A força policial também difere da violência18, esta utilizada por criminosos, por ser

autorizada pelo Estado e legitimada pela sociedade, pois o importante não é a força em si,

mas a necessidade que se sente dela. Destaque-se que, de acordo com inspiração weberiana,

as polícias são, ao mesmo tempo, instrumento do Estado e reivindicação social.

Seguindo essa linha de pensamento, é importante pinçar outra perspectiva, que a

Declaração dos Direitos do Homem e do Cidadão, — que consagrou um capítulo inteiro à

força pública — já assegurava em seu artigo 12: “A garantia dos direitos do homem e do

cidadão necessita de uma força pública: esta é, portanto, instituída em benefício de todos, e

não para a utilidade particular daqueles a quem ela é confiada”. Desse ponto de vista, as

polícias, antes de atenderem aos interesses da autoridade política, devem atender aos

interesses dos cidadãos, ou seja, devem salvaguardar os interesses coletivos.

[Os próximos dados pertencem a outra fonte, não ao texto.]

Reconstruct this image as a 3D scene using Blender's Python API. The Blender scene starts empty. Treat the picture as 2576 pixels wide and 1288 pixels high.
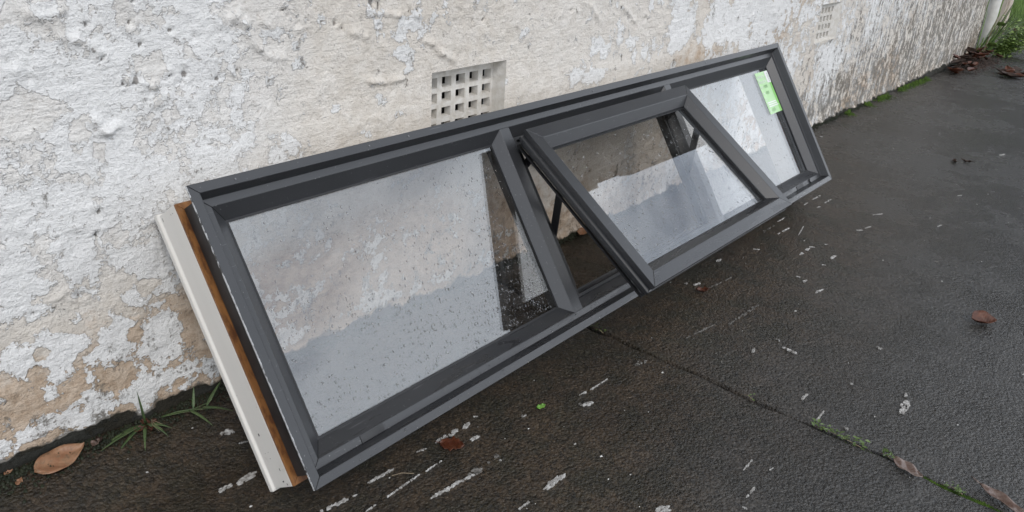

É possível inferir que, mais do que qualquer outro regime, a democracia depende da

força policial de que disponha, pois desse fracasso podem decorrer duas hipóteses perigosas

para a população. A primeira, quando as polícias perdem sua legitimidade diante da

sociedade, violência de toda espécie surge ameaçando a democracia. Nesse sentido, a força

pública policial é uma instituição que deve superar qualquer outra força privada, pois

somente assim poderá proteger os interesses coletivos e a regulação do uso da força na

sociedade.

A legitimidade que a sociedade concede às polícias está intimamente relacionada

com o conceito de autoridade, pois se a sociedade sente que impera a impunidade, então as

polícias perdem sua autoridade e, consequentemente, sua legitimidade para lidar com os

conflitos diários. Não importando, nesse caso, se a legitimidade arranhada foi em

decorrência de falhas no Poder Judiciário ou em decorrência de má conduta de policiais. De

qualquer maneira, será arranhada a autoridade policial e, por igual, a autoridade política e a

democracia estarão em perigo.

A segunda hipótese é extremamente oposta, quando a repressão policial, autorizada

pelo poder político, extrapola os direitos civis dos cidadãos, levando a todo tipo de

18 Violência — manifestação de força ilegítima.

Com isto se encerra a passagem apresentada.